_AVAILABLE DATA_.
* begin *
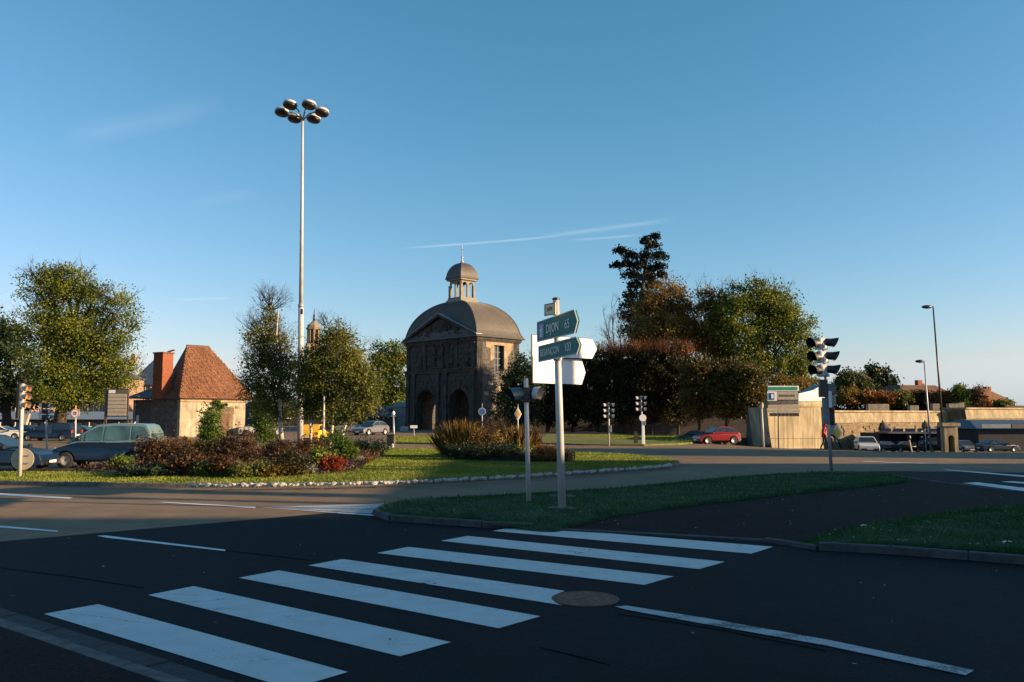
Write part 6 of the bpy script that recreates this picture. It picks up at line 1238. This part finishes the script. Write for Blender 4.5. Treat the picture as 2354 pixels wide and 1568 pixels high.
# ================================================================== person in a red coat behind the large traffic light
def skin_fig(name, joints, bones, m, parent, sub=2):
    me = bpy.data.meshes.new(name); me.from_pydata([j[0] for j in joints], bones, []); me.materials.append(M[m]); o = bpy.data.objects.new(name, me); C.objects.link(o); o.parent = parent
    s = o.modifiers.new('skin', 'SKIN'); s.use_smooth_shade = True; o.modifiers.new('sub', 'SUBSURF').levels = sub
    if not me.skin_vertices: me.attributes.new if False else None
    lay = me.skin_vertices[0] if me.skin_vertices else None
    if lay is None:
        bpy.context.view_layer.objects.active = o; o.select_set(True); bpy.ops.mesh.customdata_skin_add(); lay = me.skin_vertices[0]
    for i, j in enumerate(joints): lay.data[i].radius = (j[1], j[1] * (j[2] if len(j) > 2 else 1)); lay.data[i].use_root = (i == 0)
    return o
pb = gx(1894, 52); pr_ = empty('person', pb, R(-15), 'person in a red hooded coat walking behind the large traffic light', 'person')
J = [((0, 0, .92), .13, .8), ((0, 0, 1.15), .14, .75), ((.01, 0, 1.38), .15, .65), ((.01, 0, 1.47), .06), ((.03, 0, 1.53), .06), ((.04, 0, 1.62), .095, 1.1), ((.04, 0, 1.70), .075),
     ((.0, -.19, 1.38), .06), ((-.08, -.22, 1.12), .05), ((.06, -.22, .92), .035), ((.10, -.22, .84), .03), ((.0, .19, 1.38), .06), ((.08, .23, 1.12), .05), ((.18, .2, .92), .035), ((.22, .2, .85), .03),
     ((.02, -.09, .88), .09), ((.16, -.09, .5), .065), ((.22, -.09, .10), .045), ((.34, -.09, .05), .035), ((-.02, .09, .88), .09), ((-.05, .09, .48), .065), ((-.24, .09, .14), .045), ((-.14, .09, .05), .035)]
bones = [(0, 1), (1, 2), (2, 3), (3, 4), (4, 5), (5, 6), (2, 7), (7, 8), (8, 9), (9, 10), (2, 11), (11, 12), (12, 13), (13, 14), (0, 15), (15, 16), (16, 17), (17, 18), (0, 19), (19, 20), (20, 21), (21, 22)]
skin_fig('body', J, bones, 'dark_cloth', pr_)
JC = [((0, 0, 1.0), .18, .85), ((0, 0, 1.2), .17, .8), ((.01, 0, 1.38), .18, .66), ((.02, 0, 1.48), .09), ((0, 0, .78), .19, .9), ((.0, -.20, 1.38), .085), ((-.08, -.23, 1.12), .07), ((.05, -.23, .95), .055), ((.0, .20, 1.38), .085), ((.08, .24, 1.12), .07), ((.16, .21, .96), .055)]
skin_fig('coat', JC, [(0, 1), (1, 2), (2, 3), (0, 4), (2, 5), (5, 6), (6, 7), (2, 8), (8, 9), (9, 10)], 'red', pr_)
MB().lathe([(.06, -.14), (.125, -.06), (.135, .03), (.10, .11), (.01, .15)], (.025, 0, 1.63), 16).build('hood', 'red', pr_, smooth_=True); MB().lathe([(.02, -.10), (.08, -.05), (.085, .03), (.03, .09)], (.075, 0, 1.62), 12).build('face', 'skin', pr_, smooth_=True)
* end *
_WHAT YOU HAVE TO DO_. Are you able to set down all the lines above exactly, without any pictures?

_EXERCISE RESPONSE_.
Write part 6 of the bpy script that recreates this picture. It picks up at line 1238. This part finishes the script. Write for Blender 4.5. Treat the picture as 2354 pixels wide and 1568 pixels high.
# ================================================================== person in a red coat behind the large traffic light
def skin_fig(name, joints, bones, m, parent, sub=2):
    me = bpy.data.meshes.new(name); me.from_pydata([j[0] for j in joints], bones, []); me.materials.append(M[m]); o = bpy.data.objects.new(name, me); C.objects.link(o); o.parent = parent
    s = o.modifiers.new('skin', 'SKIN'); s.use_smooth_shade = True; o.modifiers.new('sub', 'SUBSURF').levels = sub
    if not me.skin_vertices: me.attributes.new if False else None
    lay = me.skin_vertices[0] if me.skin_vertices else None
    if lay is None:
        bpy.context.view_layer.objects.active = o; o.select_set(True); bpy.ops.mesh.customdata_skin_add(); lay = me.skin_vertices[0]
    for i, j in enumerate(joints): lay.data[i].radius = (j[1], j[1] * (j[2] if len(j) > 2 else 1)); lay.data[i].use_root = (i == 0)
    return o
pb = gx(1894, 52); pr_ = empty('person', pb, R(-15), 'person in a red hooded coat walking behind the large traffic light', 'person')
J = [((0, 0, .92), .13, .8), ((0, 0, 1.15), .14, .75), ((.01, 0, 1.38), .15, .65), ((.01, 0, 1.47), .06), ((.03, 0, 1.53), .06), ((.04, 0, 1.62), .095, 1.1), ((.04, 0, 1.70), .075),
     ((.0, -.19, 1.38), .06), ((-.08, -.22, 1.12), .05), ((.06, -.22, .92), .035), ((.10, -.22, .84), .03), ((.0, .19, 1.38), .06), ((.08, .23, 1.12), .05), ((.18, .2, .92), .035), ((.22, .2, .85), .03),
     ((.02, -.09, .88), .09), ((.16, -.09, .5), .065), ((.22, -.09, .10), .045), ((.34, -.09, .05), .035), ((-.02, .09, .88), .09), ((-.05, .09, .48), .065), ((-.24, .09, .14), .045), ((-.14, .09, .05), .035)]
bones = [(0, 1), (1, 2), (2, 3), (3, 4), (4, 5), (5, 6), (2, 7), (7, 8), (8, 9), (9, 10), (2, 11), (11, 12), (12, 13), (13, 14), (0, 15), (15, 16), (16, 17), (17, 18), (0, 19), (19, 20), (20, 21), (21, 22)]
skin_fig('body', J, bones, 'dark_cloth', pr_)
JC = [((0, 0, 1.0), .18, .85), ((0, 0, 1.2), .17, .8), ((.01, 0, 1.38), .18, .66), ((.02, 0, 1.48), .09), ((0, 0, .78), .19, .9), ((.0, -.20, 1.38), .085), ((-.08, -.23, 1.12), .07), ((.05, -.23, .95), .055), ((.0, .20, 1.38), .085), ((.08, .24, 1.12), .07), ((.16, .21, .96), .055)]
skin_fig('coat', JC, [(0, 1), (1, 2), (2, 3), (0, 4), (2, 5), (5, 6), (6, 7), (2, 8), (8, 9), (9, 10)], 'red', pr_)
MB().lathe([(.06, -.14), (.125, -.06), (.135, .03), (.10, .11), (.01, .15)], (.025, 0, 1.63), 16).build('hood', 'red', pr_, smooth_=True); MB().lathe([(.02, -.10), (.08, -.05), (.085, .03), (.03, .09)], (.075, 0, 1.62), 12).build('face', 'skin', pr_, smooth_=True)